Dunkel ist es im Sahurê-Saal, diffus das Licht, das von hoch oben in den Raum hinab strömt. Wie Urwaldriesen strecken sich die Säulen des alten ägyptischen Tempels Richtung Decke, dazwischen hölzerne Orgelbäume, aus denen dicke Schläuche quellen. Pferdeschnauben dringt von irgendwo her, dann ein metallisches Klopfen, unterlegt von einem tiefdunklen Pfeifen. Und schließlich die Stimme eines Mannes aus einem Fernseher in der Ecke: "Der Wald ertönt von tausendstimmigem Leben, Tal aus, Tal ein ist Nebelstreif ergossen." Wer traut sich, in der Dämmerung in den Wald zu gehen?
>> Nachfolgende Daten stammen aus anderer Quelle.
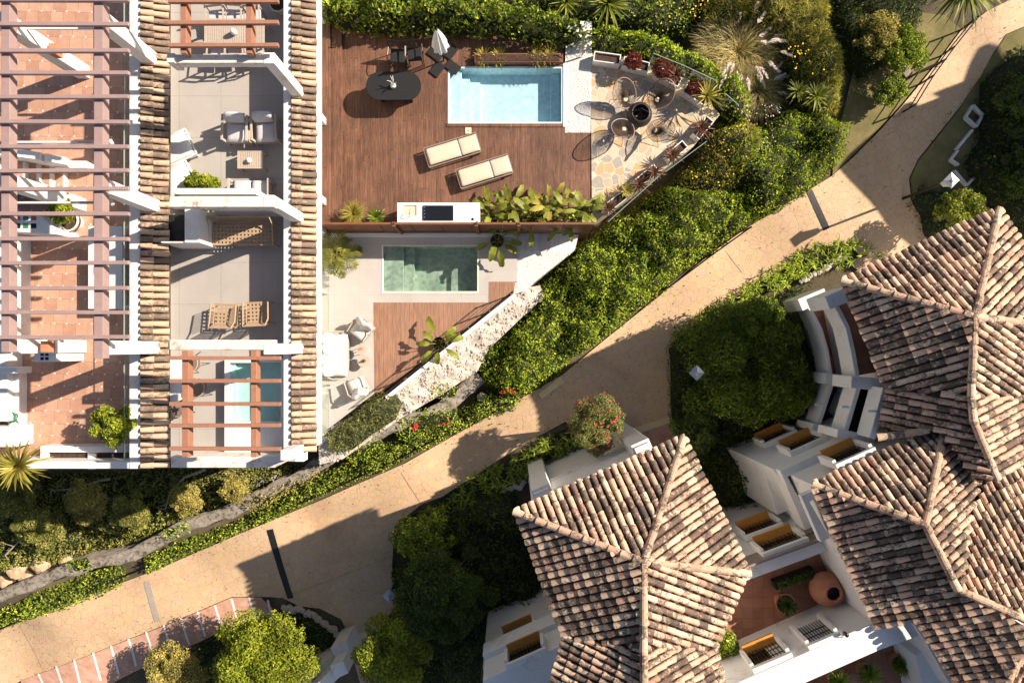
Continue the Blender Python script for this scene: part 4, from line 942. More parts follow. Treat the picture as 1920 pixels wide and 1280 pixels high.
t = thing('skimmer_lid', 'small white square skimmer lid in the deck below the pool', 'lid', at(878,245,.02,0)); a = t.location
MB().box(a.x-.11,a.x+.11,a.y-.11,a.y+.11,.001,.02).build('lid', M['cream_fabric'], t, bevel=.004); MB().disc((a.x,a.y,.0215), .018, 10).build('finger_hole', M['black'], t)
# hand rail standing in the hedge corner
t = thing('hand_rail', 'steel ladder hand rail leaning at the hedge above the white pebbles', 'rail', at(1086,108,0,0)); a = t.location
for dx in (0, .07): MB().tube([a+Vector((dx,0,0)), a+Vector((dx+.02,.05,.7)), P(1092+dx*40,68,1.0)], .018, 6).build('tube', M['steel'], t)
# wire chairs round the fire ball
def wire_chair():
    t = thing('wire_chair', '', 'chair', group='wire lounge chairs around the fire bowl')
    rim = []; n = 40
    for k in range(n):
        a = 2*math.pi*k/n; x = .42*math.cos(a); y = .50*math.sin(a)
        z = .62+.42*(y/.5 if y > 0 else y/.5*.45)+.05*abs(x); rim.append(Vector((x*(1-.15*max(0,-y)), y*.86+.04, z)))
    MB().ring(rim, .017, 5).build('rim', M['copper'], t)
    hub = Vector((0,-.06,.40)); m_ = MB()
    for k in range(60):
        f = k/60*n; i = int(f); a = rim[i].lerp(rim[(i+1)%n], f-i); mid = (a+hub)/2+Vector((0,0,-.09)); m_.tube([a, mid, hub+(a-hub)*.12], .0085, 3, False)
    for q in (.3, .62):
        m_.ring([(a+hub)/2*(1)+Vector((0,0,-.09)) if q > .5 else hub+(a-hub)*.14 for a in rim], .004, 3)
    m_.build('wire_shell', M['chair_wire'], t)
    MB().lathe([(0,.425),(.07,.43),(.09,.415),(.09,.39),(0,.385)], (0,-.06,0), 14).build('cushion', M['cream_fabric'], t, smooth=True)
    for sx, sy in ((-1,-1),(1,-1),(-1,1),(1,1)):
        MB().tube([hub+Vector((sx*.05,sy*.05,-.02)), Vector((sx*.30, sy*.30, 0))], .009, 5).build('leg', M['black_metal'], t)
    return t
p = wire_chair()
for (u, v, rz, lb) in ((1173,177,35,'copper rimmed wire chair between the white pebbles side and the fire bowl, far row left'),(1238,178,-40,'copper rimmed wire chair beside the red potted plants, upper right of the fire bowl'),
    (1170,240,140,'copper rimmed wire chair directly below the fire bowl'),(1237,242,-120,'copper rimmed wire chair at the lower right of the fire bowl near the spiky planters')):
    place(p, at(u, v, .7, -.03), R(rz), lb)
t = thing('fire_bowl', 'spherical black steel fire bowl with cut out openings on the stone patio', 'fire bowl', at(1201,212,.5,-.03)); c = t.location
m_ = MB(); pr2 = [(.0,.04),(.2,.05),(.36,.16),(.43,.33),(.40,.48),(.31,.58),(.28,.59),(.27,.56),(.35,.46),(.38,.33),(.31,.18),(.0,.12)]; m_.lathe(pr2, c, 30); m_.build('bowl', M['fire_steel'], t, smooth=True)
m_ = MB()
for k in range(9):
    a = random.uniform(0, 6.28); r = random.uniform(.03,.2); q = c+Vector((r*math.cos(a), r*math.sin(a), .30)); e = Vector((math.cos(a+1.2), math.sin(a+1.2), .25))*.17; m_.tube([q-e, q+e], [.03,.022], 6)
m_.build('logs', M['bark'], t); MB().tube([c+Vector((-.28,.02,.58)), c+Vector((0,.10,.68)), c+Vector((.28,.0,.58))], .02, 6).build('handle', M['black_metal'], t)
MB().lathe([(.24,0),(.26,.03),(.16,.1)], c, 20).build('stand', M['black'], t)
# brown screen fence between the gardens
xa, xb = P(592,0,1.3).x, P(1117,0,1.3).x; yf = P(0,419,1.3).y
t = thing('screen_fence', 'rust brown metal screen fence dividing the two pool gardens', 'fence', (xa, yf, -.5)); n_ = 9
for k in range(n_):
    x = xa+(xb-xa)*k/n_; MB().box(x+.012, x+(xb-xa)/n_-.012, yf-.02, yf+.02, -.45, 1.28).build('panel', M['fence_brown'], t, bevel=.004)
MB().box(xa, xb, yf-.035, yf+.035, 1.281, 1.32).build('cap_rail', M['fence_brown'], t)
for u in (738,893,973): a = P(u,418,1.35); MB().box(a.x-.05,a.x+.05,yf-.10,yf+.04,-.5,1.36).build('post', M['fence_brown'], t); MB().box(a.x-.03,a.x+.03,yf-.06,yf-.0,1.3605,1.368).build('post_socket', M['black'], t)
MB().box(P(600,0,-.4).x, P(968,0,-.4).x, yf-.16, yf-.05, -.5, -.28).build('white_plinth', M['white_clean'], t)
# lower garden: sofa group
def outdoor_sofa():
    t = thing('sofa', 'white cushioned outdoor sofa with scatter pillows beside the glass panels', 'sofa')
    pts = []
    for k in range(28): a = 2*math.pi*k/28; pts.append((.40*np.sign(math.cos(a))*abs(math.cos(a))**.45, .80*np.sign(math.sin(a))*abs(math.sin(a))**.45))
    MB().prism(pts, .14, .26).build('base', M['pale_wood'], t, bevel=.01)
    m_ = MB(); m_.tube([(.30,-.82,.5),(-.1,-.83,.58),(-.40,-.7,.64),(-.43,0,.66),(-.40,.7,.64),(-.1,.83,.58),(.30,.82,.5)], .03, 6); 
    for k in range(14): y = -.75+1.5*k/13; m_.bar((-.40,y,.2),(-.42,y,.64), .02, .01)
    m_.build('backrest', M['pale_wood'], t)
    MB().soft((.02,0), .74, 1.52, .26, .42, 0, .03, 8, 14).build('seat_cushion', M['white_fabric'], t, smooth=True)
    for y, a, tilt, x in ((-.52,.35,.5,-.22),(-.14,-.1,.6,-.27),(.22,.25,.55,-.2),(.56,-.35,.5,-.24)):
        m_ = MB(); m_.soft((0,0), .16, .46, -.2, .24, 0, .04, 4, 6)
        m_.xf(Matrix.Translation((x,y,.62)) @ Matrix.Rotation(a, 4, 'Z') @ Matrix.Rotation(-tilt, 4, 'Y')); m_.build('pillow', M['white_fabric'], t, smooth=True)
    legs(t, [(sx*.32, sy*.66) for sx in (-1,1) for sy in (-1,1)], .14, .022, 'pale_wood')
    return t
p = outdoor_sofa(); p.location = at(629,666,0,-.5)
def arm_chair(label):
    t = thing('armchair', label, 'armchair', group='white armchairs of the sofa group')
    MB().prism([(-.33,-.30),(.30,-.33),(.36,0),(.30,.33),(-.33,.30)], .14, .24).build('base', M['pale_wood'], t, bevel=.01)
    m_ = MB(); m_.tube([(-.36,-.34,.5),(.1,-.38,.58),(.37,-.2,.64),(.37,.2,.64),(.1,.38,.58),(-.36,.34,.5)], .026, 6)
    for k in range(9): a = R(-80+160*k/8); m_.bar((.33*math.cos(a)+.04,.36*math.sin(a),.2),(.34*math.cos(a)+.04,.37*math.sin(a),.6), .018, .01)
    m_.build('backrest', M['pale_wood'], t)
    MB().soft((-.03,0), .64, .62, .24, .40, 0, .03).build('seat_cushion', M['white_fabric'], t, smooth=True)
    for y, a in ((-.1,.5),(.14,-.35)):
        m_ = MB(); m_.soft((0,0), .15, .42, -.18, .22, 0, .04, 4, 6); m_.xf(Matrix.Translation((.18,y,.58)) @ Matrix.Rotation(a, 4, 'Z') @ Matrix.Rotation(.5, 4, 'Y')); m_.build('pillow', M['white_fabric'], t, smooth=True)
    legs(t, [(sx*.28, sy*.27) for sx in (-1,1) for sy in (-1,1)], .14, .02, 'pale_wood')
    return t
p = arm_chair('white armchair of the sofa group, the one nearer the green pool')
place(p, at(677,617,0,-.5), R(52)); place(p, at(670,727,0,-.5), R(-65), 'white armchair of the sofa group, the one nearer the feathery bush')
for u, v, r, h, lb in ((676,655,.17,.42,'taller small round wooden side table holding a card, beside the white sofa'),(680,677,.22,.34,'lower wider round wooden side table with a green vase, beside the white sofa')):
    t = thing('side_table', lb, 'table', at(u,v,0,-.5)); c = t.location
    MB().lathe([(0,h),(r,h),(r,h-.025),(0,h-.025)], c, 22).build('tabletop', M['pale_wood'], t)
    for k in range(3): a = 2.1*k+.4; MB().tube([c+Vector((r*.5*math.cos(a), r*.5*math.sin(a), h-.03)), c+Vector((r*.9*math.cos(a), r*.9*math.sin(a), 0))], .012, 5).build('leg', M['pale_wood'], t)
    if u == 680:
        s_ = thing('vase', 'tiny green bottle vase on the lower round side table', 'vase', c+Vector((.03,.02,h))); q = s_.location
        MB().lathe([(0,0),(.05,.0),(.06,.06),(.03,.12),(.022,.16)], q, 12).build('vessel', M['leaf_grey'], s_, smooth=True)
    else:
        s_ = thing('book', 'small pale terracotta coloured card lying on the taller side table', 'book', c+Vector((-.02,.02,h)))
        MB().rbox(s_.location.xy, .14, .1, s_.location.z+.001, s_.location.z+.015, .4).build('cover', M['terracotta'], s_)
# cable railing on white kerb along the skewed edge of the small deck
ra, rb = P(963,551,-.4), P(722,744,-.4)
t = thing('cable_railing', 'thin dark cable railing on a white kerb along the skewed deck edge', 'railing', rb)
dv = (rb-ra).normalized(); nv = Vector((-dv.y, dv.x, 0))
MB().bar(Vector((ra.x,ra.y,-.72))+nv*.06, Vector((rb.x,rb.y,-.72))+nv*.06, .14, .64).build('kerb', M['white_clean'], t, bevel=.01)
for k in range(7):
    q = ra.lerp(rb, (k+.1)/6.2)-nv*.04; MB().box(q.x-.018,q.x+.018,q.y-.018,q.y+.018,-.5,.5).build('post', M['black_metal'], t)
for h in (-.2,0,.2,.4,.5): MB().tube([Vector((ra.x,ra.y,h))-nv*.04, Vector((rb.x,rb.y,h))-nv*.04], .008 if h < .5 else .018, 5).build('cable', M['black_metal'], t)
# white steps down to the pebble bed
t = thing('garden_steps', 'four white stone steps descending beside the brown fence', 'steps', P(1000,455,-.6))
for k, (u0,u1,v0,v1) in enumerate(((970.5,985,434,468),(985.5,1010,434,470),(1010.5,1032,436,472),(1032.5,1052,440,473))): m_ = MB(); bpx(m_, u0,u1,v0,v1,-1.2,-.515-.02*k-.03*(k>1)); m_.build('step', M['stone_step'], t, bevel=.008)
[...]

In der Berliner Sammlung Scharf-Gerstenberg in Charlottenburg wird derzeit eine Rauminstallation gezeigt, die eigentlich mal ein improvisiertes Happening war – "Organism Response" heißt sie. Zwei Fernseher und eine große Leinwand bespielt David Olbrich parallel mit den Szenen aus einer alten Reithalle in Grunewald. Schaubühnen-Ensemble-Mitglied Felix Römer spielte auf den hölzernen Pfeifen einer Bassorgel, während berittene Polizistinnen ihn umkreisten. Olbrich filmte den Schauspieler, wie der auf einer riesigen gelben Fernbedienung herumdrückt und den mechanischen Pfeifen tiefe Töne entlockt. Gleich einem Medium horcht er dabei in sich hinein, lächelt entrückt, streichelt die rot-schwarzen Schläuche, die Luft durch die Pfeifen pumpen. Pferde galoppieren vorwärts, rückwärts, Nüstern blähen sich, Mäuler kauen. „Das Schlüpfen einer Biene“ soll zu hören sein.
Der Sahurê-Saal wurde bis vor Kurzem noch dazu genutzt, surrealistische Film-Klassiker von Luis Buñuel und Salvador Dalí zu zeigen. Und auch Olbrichs Installation mutet surreal an: Klänge, Tierisches und der antike Tempel verschmelzen zu einem Raum, der Zeit außer Kraft setzt. Die riesigen Orgelpfeifen, auf denen auf den Leinwänden noch gespielt wird, stehen in einer Ecke wie Relikte aus vergangenen Zeiten. Eine beinahe albtraumhafte Erfahrung ermöglichen die vielen Reize, die auf die Betrachtenden einwirken.
Die Gegenüberstellung von "Mechanik und Organik" ist ein wiederkehrendes Thema in David Olbrichs Arbeiten, der 2012 sein Diplom "Lost in Forms" in den Uferstudios aufführte. Seine Werke schaffen Räume, die „über der Realität“ zu schweben scheinen. Ein surrealistisches Moment wird generiert, das "Organism Response" im Umkehrschluss in der Sammlung Scharf-Gerstenberg verortet. "So ein Glück – es ist einzuordnen!" möchte man da fast ironisch rufen, so gut passt die Arbeit hier herein. Auch wenn Römer mit seinen Faust-Zitaten noch ein bisschen den Tod heraufbeschwört – "Sie dürfen früh des ewigen Lichts genießen, das später sich zu uns hernieder wendet" – verirrt sich hier doch niemand im Wald.